» **DATA EXTRACT**
--------------------
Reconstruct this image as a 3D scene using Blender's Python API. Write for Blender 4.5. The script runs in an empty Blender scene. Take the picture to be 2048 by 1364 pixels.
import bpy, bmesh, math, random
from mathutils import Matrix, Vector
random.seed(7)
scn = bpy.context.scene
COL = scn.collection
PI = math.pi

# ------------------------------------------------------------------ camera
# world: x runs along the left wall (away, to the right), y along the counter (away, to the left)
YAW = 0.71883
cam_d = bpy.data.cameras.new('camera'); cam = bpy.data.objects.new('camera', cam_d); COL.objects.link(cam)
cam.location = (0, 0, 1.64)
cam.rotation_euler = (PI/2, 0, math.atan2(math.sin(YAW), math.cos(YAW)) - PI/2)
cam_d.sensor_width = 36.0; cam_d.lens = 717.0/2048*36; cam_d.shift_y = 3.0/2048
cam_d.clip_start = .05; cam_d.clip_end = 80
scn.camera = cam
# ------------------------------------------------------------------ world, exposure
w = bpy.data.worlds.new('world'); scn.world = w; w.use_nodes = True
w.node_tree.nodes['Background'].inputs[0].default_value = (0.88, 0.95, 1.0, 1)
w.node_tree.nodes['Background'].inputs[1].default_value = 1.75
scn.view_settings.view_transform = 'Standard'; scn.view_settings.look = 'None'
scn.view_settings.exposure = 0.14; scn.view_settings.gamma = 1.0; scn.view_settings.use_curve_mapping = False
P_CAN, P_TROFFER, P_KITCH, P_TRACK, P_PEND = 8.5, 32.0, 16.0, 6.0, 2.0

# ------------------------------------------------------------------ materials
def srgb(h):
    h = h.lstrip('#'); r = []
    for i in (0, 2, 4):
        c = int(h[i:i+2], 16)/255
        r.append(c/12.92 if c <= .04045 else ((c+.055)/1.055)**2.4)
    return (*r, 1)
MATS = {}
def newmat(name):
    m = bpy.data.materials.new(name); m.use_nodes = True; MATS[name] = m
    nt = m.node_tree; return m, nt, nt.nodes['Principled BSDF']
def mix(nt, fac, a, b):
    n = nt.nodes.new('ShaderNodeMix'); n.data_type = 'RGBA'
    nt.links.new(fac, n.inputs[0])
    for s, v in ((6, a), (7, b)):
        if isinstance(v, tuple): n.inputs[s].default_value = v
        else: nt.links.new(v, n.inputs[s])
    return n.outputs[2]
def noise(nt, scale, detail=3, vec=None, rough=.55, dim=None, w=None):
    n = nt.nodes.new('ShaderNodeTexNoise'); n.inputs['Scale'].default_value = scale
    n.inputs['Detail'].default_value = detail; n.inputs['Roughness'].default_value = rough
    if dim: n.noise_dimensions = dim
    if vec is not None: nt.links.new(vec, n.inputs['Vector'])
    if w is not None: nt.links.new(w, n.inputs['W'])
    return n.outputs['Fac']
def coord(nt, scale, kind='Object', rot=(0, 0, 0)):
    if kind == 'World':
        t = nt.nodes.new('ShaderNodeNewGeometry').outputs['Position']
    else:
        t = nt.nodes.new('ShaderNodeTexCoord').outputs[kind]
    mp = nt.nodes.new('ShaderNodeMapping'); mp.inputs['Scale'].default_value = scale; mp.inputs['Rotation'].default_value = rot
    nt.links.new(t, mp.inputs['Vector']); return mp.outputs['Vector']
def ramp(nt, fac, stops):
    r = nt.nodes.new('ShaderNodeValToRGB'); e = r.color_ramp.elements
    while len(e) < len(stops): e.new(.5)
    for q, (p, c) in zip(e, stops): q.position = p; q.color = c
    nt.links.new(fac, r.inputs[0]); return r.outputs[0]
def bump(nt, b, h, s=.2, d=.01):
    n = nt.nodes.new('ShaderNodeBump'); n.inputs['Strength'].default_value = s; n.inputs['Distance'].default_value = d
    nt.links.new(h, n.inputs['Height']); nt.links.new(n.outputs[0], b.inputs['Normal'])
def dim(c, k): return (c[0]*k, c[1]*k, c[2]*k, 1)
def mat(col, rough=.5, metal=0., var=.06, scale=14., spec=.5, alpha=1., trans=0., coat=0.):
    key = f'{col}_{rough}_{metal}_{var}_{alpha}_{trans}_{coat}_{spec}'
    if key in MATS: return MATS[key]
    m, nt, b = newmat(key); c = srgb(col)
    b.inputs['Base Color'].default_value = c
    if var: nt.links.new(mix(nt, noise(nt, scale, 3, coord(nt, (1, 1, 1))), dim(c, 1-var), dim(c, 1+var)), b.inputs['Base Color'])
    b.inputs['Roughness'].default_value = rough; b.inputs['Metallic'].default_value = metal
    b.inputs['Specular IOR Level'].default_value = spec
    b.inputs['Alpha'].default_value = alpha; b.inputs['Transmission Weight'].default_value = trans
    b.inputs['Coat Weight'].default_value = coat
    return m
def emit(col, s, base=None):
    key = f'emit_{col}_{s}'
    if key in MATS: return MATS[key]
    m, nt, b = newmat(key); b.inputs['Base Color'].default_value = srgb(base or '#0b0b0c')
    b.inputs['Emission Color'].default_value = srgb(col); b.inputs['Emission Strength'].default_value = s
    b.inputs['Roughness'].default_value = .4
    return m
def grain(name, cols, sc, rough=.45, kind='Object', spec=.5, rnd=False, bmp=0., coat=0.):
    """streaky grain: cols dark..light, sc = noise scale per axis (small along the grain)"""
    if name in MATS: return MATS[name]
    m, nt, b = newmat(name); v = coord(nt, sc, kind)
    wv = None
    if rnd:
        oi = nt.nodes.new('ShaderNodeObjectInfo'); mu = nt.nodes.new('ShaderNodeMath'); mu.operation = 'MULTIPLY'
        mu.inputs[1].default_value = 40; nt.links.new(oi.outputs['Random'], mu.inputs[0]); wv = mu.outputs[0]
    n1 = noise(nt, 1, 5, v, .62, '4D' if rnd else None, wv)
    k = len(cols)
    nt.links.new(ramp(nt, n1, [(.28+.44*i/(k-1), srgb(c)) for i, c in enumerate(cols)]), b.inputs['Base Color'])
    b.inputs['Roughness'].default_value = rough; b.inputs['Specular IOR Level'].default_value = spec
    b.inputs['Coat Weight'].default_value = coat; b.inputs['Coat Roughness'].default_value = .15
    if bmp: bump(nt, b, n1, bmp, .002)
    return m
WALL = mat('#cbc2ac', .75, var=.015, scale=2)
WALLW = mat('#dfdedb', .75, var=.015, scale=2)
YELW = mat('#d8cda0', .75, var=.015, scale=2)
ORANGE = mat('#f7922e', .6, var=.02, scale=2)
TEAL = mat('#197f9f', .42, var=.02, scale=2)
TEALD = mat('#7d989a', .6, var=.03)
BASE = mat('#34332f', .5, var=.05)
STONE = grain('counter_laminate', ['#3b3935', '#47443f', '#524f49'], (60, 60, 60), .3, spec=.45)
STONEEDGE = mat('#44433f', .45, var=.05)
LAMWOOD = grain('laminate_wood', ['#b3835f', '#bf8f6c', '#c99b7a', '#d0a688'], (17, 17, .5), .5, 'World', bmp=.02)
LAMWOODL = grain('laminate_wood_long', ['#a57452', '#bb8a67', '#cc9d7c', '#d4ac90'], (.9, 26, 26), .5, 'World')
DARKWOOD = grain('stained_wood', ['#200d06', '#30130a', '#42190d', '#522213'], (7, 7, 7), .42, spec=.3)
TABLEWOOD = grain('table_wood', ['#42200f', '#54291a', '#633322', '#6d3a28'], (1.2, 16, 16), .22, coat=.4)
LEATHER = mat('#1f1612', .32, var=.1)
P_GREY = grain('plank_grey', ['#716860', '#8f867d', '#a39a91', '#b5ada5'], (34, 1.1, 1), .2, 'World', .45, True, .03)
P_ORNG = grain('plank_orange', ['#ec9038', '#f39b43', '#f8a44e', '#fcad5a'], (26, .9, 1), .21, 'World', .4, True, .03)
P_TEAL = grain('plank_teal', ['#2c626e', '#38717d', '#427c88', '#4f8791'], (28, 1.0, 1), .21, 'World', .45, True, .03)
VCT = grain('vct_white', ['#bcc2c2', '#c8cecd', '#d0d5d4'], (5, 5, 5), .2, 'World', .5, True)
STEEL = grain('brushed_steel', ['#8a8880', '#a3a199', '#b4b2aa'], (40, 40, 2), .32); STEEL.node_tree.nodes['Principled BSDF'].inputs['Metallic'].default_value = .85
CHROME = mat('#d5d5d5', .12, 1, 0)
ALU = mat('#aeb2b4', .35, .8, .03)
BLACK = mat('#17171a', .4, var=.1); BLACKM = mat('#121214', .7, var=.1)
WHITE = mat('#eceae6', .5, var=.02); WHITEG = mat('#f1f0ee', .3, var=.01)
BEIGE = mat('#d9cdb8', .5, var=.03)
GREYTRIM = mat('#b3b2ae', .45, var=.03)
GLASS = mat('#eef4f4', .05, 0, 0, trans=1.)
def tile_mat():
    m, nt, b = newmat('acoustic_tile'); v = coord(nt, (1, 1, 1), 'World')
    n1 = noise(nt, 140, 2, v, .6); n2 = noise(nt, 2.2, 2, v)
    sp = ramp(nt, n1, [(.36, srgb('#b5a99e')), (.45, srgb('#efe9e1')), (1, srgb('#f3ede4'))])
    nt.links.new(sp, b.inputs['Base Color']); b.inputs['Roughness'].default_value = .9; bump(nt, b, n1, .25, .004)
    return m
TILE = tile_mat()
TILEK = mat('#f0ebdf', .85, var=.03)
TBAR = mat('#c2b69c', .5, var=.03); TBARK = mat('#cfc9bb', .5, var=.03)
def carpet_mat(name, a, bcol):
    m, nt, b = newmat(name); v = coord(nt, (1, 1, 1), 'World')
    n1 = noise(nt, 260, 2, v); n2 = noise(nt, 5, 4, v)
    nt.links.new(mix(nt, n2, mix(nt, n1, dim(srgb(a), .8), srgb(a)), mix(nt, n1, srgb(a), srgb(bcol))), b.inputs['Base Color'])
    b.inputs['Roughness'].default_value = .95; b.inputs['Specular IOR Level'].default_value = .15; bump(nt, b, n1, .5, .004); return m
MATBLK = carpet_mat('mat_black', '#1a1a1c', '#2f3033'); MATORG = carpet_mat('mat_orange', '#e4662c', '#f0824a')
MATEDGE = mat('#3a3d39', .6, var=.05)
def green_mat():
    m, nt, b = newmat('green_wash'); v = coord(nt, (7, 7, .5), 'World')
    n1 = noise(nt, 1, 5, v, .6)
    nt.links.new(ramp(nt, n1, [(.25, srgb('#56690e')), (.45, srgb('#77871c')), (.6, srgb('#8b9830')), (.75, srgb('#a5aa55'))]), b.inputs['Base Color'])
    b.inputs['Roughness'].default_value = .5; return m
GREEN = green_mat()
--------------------
» **WHAT IS REQUIRED**
Your answer should be exactly the lines of the data above, from the first through the line containing "P_CAN, P_TROFFER, P_KITCH, P_TRACK, P_PEND".

» **FULL OUTPUT**
Reconstruct this image as a 3D scene using Blender's Python API. Write for Blender 4.5. The script runs in an empty Blender scene. Take the picture to be 2048 by 1364 pixels.
import bpy, bmesh, math, random
from mathutils import Matrix, Vector
random.seed(7)
scn = bpy.context.scene
COL = scn.collection
PI = math.pi

# ------------------------------------------------------------------ camera
# world: x runs along the left wall (away, to the right), y along the counter (away, to the left)
YAW = 0.71883
cam_d = bpy.data.cameras.new('camera'); cam = bpy.data.objects.new('camera', cam_d); COL.objects.link(cam)
cam.location = (0, 0, 1.64)
cam.rotation_euler = (PI/2, 0, math.atan2(math.sin(YAW), math.cos(YAW)) - PI/2)
cam_d.sensor_width = 36.0; cam_d.lens = 717.0/2048*36; cam_d.shift_y = 3.0/2048
cam_d.clip_start = .05; cam_d.clip_end = 80
scn.camera = cam
# ------------------------------------------------------------------ world, exposure
w = bpy.data.worlds.new('world'); scn.world = w; w.use_nodes = True
w.node_tree.nodes['Background'].inputs[0].default_value = (0.88, 0.95, 1.0, 1)
w.node_tree.nodes['Background'].inputs[1].default_value = 1.75
scn.view_settings.view_transform = 'Standard'; scn.view_settings.look = 'None'
scn.view_settings.exposure = 0.14; scn.view_settings.gamma = 1.0; scn.view_settings.use_curve_mapping = False
P_CAN, P_TROFFER, P_KITCH, P_TRACK, P_PEND = 8.5, 32.0, 16.0, 6.0, 2.0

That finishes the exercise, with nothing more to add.